What you have to do:
Each record is to be printed again precisely as it reads.

[Stored data entries]

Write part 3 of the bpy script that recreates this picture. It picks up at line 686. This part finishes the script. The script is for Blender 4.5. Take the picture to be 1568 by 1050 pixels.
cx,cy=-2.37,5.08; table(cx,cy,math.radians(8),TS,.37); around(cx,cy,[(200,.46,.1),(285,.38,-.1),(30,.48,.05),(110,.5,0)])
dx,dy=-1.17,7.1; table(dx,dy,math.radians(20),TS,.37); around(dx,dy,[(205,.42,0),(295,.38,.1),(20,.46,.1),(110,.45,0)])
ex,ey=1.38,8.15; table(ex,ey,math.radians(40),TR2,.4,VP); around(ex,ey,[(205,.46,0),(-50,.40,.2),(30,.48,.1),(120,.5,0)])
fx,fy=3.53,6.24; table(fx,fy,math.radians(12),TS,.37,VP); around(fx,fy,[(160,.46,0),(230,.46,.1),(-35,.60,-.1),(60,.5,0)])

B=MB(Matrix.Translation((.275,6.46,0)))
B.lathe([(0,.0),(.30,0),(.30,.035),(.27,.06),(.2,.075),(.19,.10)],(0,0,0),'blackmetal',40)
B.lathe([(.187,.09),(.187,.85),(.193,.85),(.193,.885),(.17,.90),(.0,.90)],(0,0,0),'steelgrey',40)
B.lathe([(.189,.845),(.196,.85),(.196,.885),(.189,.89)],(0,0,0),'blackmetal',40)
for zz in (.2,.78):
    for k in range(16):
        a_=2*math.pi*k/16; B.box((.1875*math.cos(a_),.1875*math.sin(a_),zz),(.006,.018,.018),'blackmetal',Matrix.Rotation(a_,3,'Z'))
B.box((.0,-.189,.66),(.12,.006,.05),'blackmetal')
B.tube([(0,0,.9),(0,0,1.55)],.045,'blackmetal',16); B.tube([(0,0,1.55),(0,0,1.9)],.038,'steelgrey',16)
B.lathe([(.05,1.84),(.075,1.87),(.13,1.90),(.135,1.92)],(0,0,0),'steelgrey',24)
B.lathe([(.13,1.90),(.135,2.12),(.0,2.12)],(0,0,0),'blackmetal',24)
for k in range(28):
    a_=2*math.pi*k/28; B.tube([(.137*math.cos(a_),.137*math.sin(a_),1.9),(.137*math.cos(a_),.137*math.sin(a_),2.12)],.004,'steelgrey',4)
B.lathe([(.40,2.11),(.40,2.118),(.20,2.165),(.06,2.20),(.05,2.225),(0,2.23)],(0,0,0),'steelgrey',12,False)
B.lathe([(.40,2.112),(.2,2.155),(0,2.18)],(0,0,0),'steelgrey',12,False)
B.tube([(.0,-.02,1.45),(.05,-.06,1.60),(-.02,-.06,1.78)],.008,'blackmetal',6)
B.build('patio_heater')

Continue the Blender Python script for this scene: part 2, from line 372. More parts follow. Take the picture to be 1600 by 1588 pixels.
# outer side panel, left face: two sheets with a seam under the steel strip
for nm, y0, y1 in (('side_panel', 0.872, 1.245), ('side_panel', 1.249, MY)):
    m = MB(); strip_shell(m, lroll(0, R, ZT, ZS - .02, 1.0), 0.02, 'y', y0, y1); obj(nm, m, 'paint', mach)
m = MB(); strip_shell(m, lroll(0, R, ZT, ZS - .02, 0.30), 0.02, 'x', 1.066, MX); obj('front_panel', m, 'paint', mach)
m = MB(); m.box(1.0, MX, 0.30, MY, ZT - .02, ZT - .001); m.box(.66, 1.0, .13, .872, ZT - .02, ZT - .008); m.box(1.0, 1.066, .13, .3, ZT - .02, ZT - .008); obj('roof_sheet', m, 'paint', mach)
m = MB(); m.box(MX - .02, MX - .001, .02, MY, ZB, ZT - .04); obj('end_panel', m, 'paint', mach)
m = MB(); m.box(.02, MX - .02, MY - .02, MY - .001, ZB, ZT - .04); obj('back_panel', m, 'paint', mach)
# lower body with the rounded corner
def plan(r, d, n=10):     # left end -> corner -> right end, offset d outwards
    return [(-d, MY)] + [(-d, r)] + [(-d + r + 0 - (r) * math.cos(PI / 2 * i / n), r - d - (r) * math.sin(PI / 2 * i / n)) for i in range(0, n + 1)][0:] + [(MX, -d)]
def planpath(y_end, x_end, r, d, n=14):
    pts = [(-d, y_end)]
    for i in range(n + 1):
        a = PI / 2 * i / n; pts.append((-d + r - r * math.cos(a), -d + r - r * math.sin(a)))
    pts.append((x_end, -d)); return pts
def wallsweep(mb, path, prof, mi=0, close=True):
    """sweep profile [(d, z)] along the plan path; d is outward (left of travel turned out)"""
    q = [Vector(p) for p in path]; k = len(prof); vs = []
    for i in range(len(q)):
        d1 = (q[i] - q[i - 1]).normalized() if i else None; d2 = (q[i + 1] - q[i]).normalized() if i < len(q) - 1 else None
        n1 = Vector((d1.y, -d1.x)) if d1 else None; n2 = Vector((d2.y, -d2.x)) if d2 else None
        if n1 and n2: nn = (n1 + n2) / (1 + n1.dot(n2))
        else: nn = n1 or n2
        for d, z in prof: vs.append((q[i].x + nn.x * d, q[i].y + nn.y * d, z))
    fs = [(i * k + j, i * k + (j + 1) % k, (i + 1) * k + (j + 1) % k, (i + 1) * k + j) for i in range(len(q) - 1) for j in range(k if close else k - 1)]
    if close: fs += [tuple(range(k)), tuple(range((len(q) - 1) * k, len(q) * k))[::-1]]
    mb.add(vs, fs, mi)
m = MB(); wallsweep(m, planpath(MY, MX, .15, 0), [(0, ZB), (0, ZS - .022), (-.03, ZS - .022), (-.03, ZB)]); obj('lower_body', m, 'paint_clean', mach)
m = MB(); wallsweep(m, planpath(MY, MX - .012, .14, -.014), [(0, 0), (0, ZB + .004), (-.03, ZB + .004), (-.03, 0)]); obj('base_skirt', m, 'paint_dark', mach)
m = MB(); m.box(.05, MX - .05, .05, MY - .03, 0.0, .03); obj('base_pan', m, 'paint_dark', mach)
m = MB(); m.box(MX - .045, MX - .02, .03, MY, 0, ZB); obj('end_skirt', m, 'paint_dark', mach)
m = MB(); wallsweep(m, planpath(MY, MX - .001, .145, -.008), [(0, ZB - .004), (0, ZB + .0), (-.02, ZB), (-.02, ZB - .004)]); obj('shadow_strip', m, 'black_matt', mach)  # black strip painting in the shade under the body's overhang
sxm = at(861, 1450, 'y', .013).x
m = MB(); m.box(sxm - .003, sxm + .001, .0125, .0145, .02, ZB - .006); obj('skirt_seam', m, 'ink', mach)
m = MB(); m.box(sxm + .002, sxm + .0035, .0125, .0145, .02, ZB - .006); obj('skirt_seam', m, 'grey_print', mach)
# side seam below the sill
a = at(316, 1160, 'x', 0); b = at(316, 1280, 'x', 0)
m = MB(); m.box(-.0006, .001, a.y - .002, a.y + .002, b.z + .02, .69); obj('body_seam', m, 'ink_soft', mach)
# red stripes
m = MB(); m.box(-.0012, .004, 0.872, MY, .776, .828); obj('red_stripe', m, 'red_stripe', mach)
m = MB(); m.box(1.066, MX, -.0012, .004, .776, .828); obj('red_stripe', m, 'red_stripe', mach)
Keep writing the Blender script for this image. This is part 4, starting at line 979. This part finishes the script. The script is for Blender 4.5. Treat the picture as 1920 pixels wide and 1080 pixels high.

Full output:
Write part 3 of the bpy script that recreates this picture. It picks up at line 686. This part finishes the script. The script is for Blender 4.5. Take the picture to be 1568 by 1050 pixels.
cx,cy=-2.37,5.08; table(cx,cy,math.radians(8),TS,.37); around(cx,cy,[(200,.46,.1),(285,.38,-.1),(30,.48,.05),(110,.5,0)])
dx,dy=-1.17,7.1; table(dx,dy,math.radians(20),TS,.37); around(dx,dy,[(205,.42,0),(295,.38,.1),(20,.46,.1),(110,.45,0)])
ex,ey=1.38,8.15; table(ex,ey,math.radians(40),TR2,.4,VP); around(ex,ey,[(205,.46,0),(-50,.40,.2),(30,.48,.1),(120,.5,0)])
fx,fy=3.53,6.24; table(fx,fy,math.radians(12),TS,.37,VP); around(fx,fy,[(160,.46,0),(230,.46,.1),(-35,.60,-.1),(60,.5,0)])

B=MB(Matrix.Translation((.275,6.46,0)))
B.lathe([(0,.0),(.30,0),(.30,.035),(.27,.06),(.2,.075),(.19,.10)],(0,0,0),'blackmetal',40)
B.lathe([(.187,.09),(.187,.85),(.193,.85),(.193,.885),(.17,.90),(.0,.90)],(0,0,0),'steelgrey',40)
B.lathe([(.189,.845),(.196,.85),(.196,.885),(.189,.89)],(0,0,0),'blackmetal',40)
for zz in (.2,.78):
    for k in range(16):
        a_=2*math.pi*k/16; B.box((.1875*math.cos(a_),.1875*math.sin(a_),zz),(.006,.018,.018),'blackmetal',Matrix.Rotation(a_,3,'Z'))
B.box((.0,-.189,.66),(.12,.006,.05),'blackmetal')
B.tube([(0,0,.9),(0,0,1.55)],.045,'blackmetal',16); B.tube([(0,0,1.55),(0,0,1.9)],.038,'steelgrey',16)
B.lathe([(.05,1.84),(.075,1.87),(.13,1.90),(.135,1.92)],(0,0,0),'steelgrey',24)
B.lathe([(.13,1.90),(.135,2.12),(.0,2.12)],(0,0,0),'blackmetal',24)
for k in range(28):
    a_=2*math.pi*k/28; B.tube([(.137*math.cos(a_),.137*math.sin(a_),1.9),(.137*math.cos(a_),.137*math.sin(a_),2.12)],.004,'steelgrey',4)
B.lathe([(.40,2.11),(.40,2.118),(.20,2.165),(.06,2.20),(.05,2.225),(0,2.23)],(0,0,0),'steelgrey',12,False)
B.lathe([(.40,2.112),(.2,2.155),(0,2.18)],(0,0,0),'steelgrey',12,False)
B.tube([(.0,-.02,1.45),(.05,-.06,1.60),(-.02,-.06,1.78)],.008,'blackmetal',6)
B.build('patio_heater')

Continue the Blender Python script for this scene: part 2, from line 372. More parts follow. Take the picture to be 1600 by 1588 pixels.
# outer side panel, left face: two sheets with a seam under the steel strip
for nm, y0, y1 in (('side_panel', 0.872, 1.245), ('side_panel', 1.249, MY)):
    m = MB(); strip_shell(m, lroll(0, R, ZT, ZS - .02, 1.0), 0.02, 'y', y0, y1); obj(nm, m, 'paint', mach)
m = MB(); strip_shell(m, lroll(0, R, ZT, ZS - .02, 0.30), 0.02, 'x', 1.066, MX); obj('front_panel', m, 'paint', mach)
m = MB(); m.box(1.0, MX, 0.30, MY, ZT - .02, ZT - .001); m.box(.66, 1.0, .13, .872, ZT - .02, ZT - .008); m.box(1.0, 1.066, .13, .3, ZT - .02, ZT - .008); obj('roof_sheet', m, 'paint', mach)
m = MB(); m.box(MX - .02, MX - .001, .02, MY, ZB, ZT - .04); obj('end_panel', m, 'paint', mach)
m = MB(); m.box(.02, MX - .02, MY - .02, MY - .001, ZB, ZT - .04); obj('back_panel', m, 'paint', mach)
# lower body with the rounded corner
def plan(r, d, n=10):     # left end -> corner -> right end, offset d outwards
    return [(-d, MY)] + [(-d, r)] + [(-d + r + 0 - (r) * math.cos(PI / 2 * i / n), r - d - (r) * math.sin(PI / 2 * i / n)) for i in range(0, n + 1)][0:] + [(MX, -d)]
def planpath(y_end, x_end, r, d, n=14):
    pts = [(-d, y_end)]
    for i in range(n + 1):
        a = PI / 2 * i / n; pts.append((-d + r - r * math.cos(a), -d + r - r * math.sin(a)))
    pts.append((x_end, -d)); return pts
def wallsweep(mb, path, prof, mi=0, close=True):
    """sweep profile [(d, z)] along the plan path; d is outward (left of travel turned out)"""
    q = [Vector(p) for p in path]; k = len(prof); vs = []
    for i in range(len(q)):
        d1 = (q[i] - q[i - 1]).normalized() if i else None; d2 = (q[i + 1] - q[i]).normalized() if i < len(q) - 1 else None
        n1 = Vector((d1.y, -d1.x)) if d1 else None; n2 = Vector((d2.y, -d2.x)) if d2 else None
        if n1 and n2: nn = (n1 + n2) / (1 + n1.dot(n2))
        else: nn = n1 or n2
        for d, z in prof: vs.append((q[i].x + nn.x * d, q[i].y + nn.y * d, z))
    fs = [(i * k + j, i * k + (j + 1) % k, (i + 1) * k + (j + 1) % k, (i + 1) * k + j) for i in range(len(q) - 1) for j in range(k if close else k - 1)]
    if close: fs += [tuple(range(k)), tuple(range((len(q) - 1) * k, len(q) * k))[::-1]]
    mb.add(vs, fs, mi)
m = MB(); wallsweep(m, planpath(MY, MX, .15, 0), [(0, ZB), (0, ZS - .022), (-.03, ZS - .022), (-.03, ZB)]); obj('lower_body', m, 'paint_clean', mach)
m = MB(); wallsweep(m, planpath(MY, MX - .012, .14, -.014), [(0, 0), (0, ZB + .004), (-.03, ZB + .004), (-.03, 0)]); obj('base_skirt', m, 'paint_dark', mach)
m = MB(); m.box(.05, MX - .05, .05, MY - .03, 0.0, .03); obj('base_pan', m, 'paint_dark', mach)
m = MB(); m.box(MX - .045, MX - .02, .03, MY, 0, ZB); obj('end_skirt', m, 'paint_dark', mach)
m = MB(); wallsweep(m, planpath(MY, MX - .001, .145, -.008), [(0, ZB - .004), (0, ZB + .0), (-.02, ZB), (-.02, ZB - .004)]); obj('shadow_strip', m, 'black_matt', mach)  # black strip painting in the shade under the body's overhang
sxm = at(861, 1450, 'y', .013).x
m = MB(); m.box(sxm - .003, sxm + .001, .0125, .0145, .02, ZB - .006); obj('skirt_seam', m, 'ink', mach)
m = MB(); m.box(sxm + .002, sxm + .0035, .0125, .0145, .02, ZB - .006); obj('skirt_seam', m, 'grey_print', mach)
# side seam below the sill
a = at(316, 1160, 'x', 0); b = at(316, 1280, 'x', 0)
m = MB(); m.box(-.0006, .001, a.y - .002, a.y + .002, b.z + .02, .69); obj('body_seam', m, 'ink_soft', mach)
# red stripes
m = MB(); m.box(-.0012, .004, 0.872, MY, .776, .828); obj('red_stripe', m, 'red_stripe', mach)
m = MB(); m.box(1.066, MX, -.0012, .004, .776, .828); obj('red_stripe', m, 'red_stripe', mach)
Keep writing the Blender script for this image. This is part 4, starting at line 979. This part finishes the script. The script is for Blender 4.5. Treat the picture as 1920 pixels wide and 1080 pixels high.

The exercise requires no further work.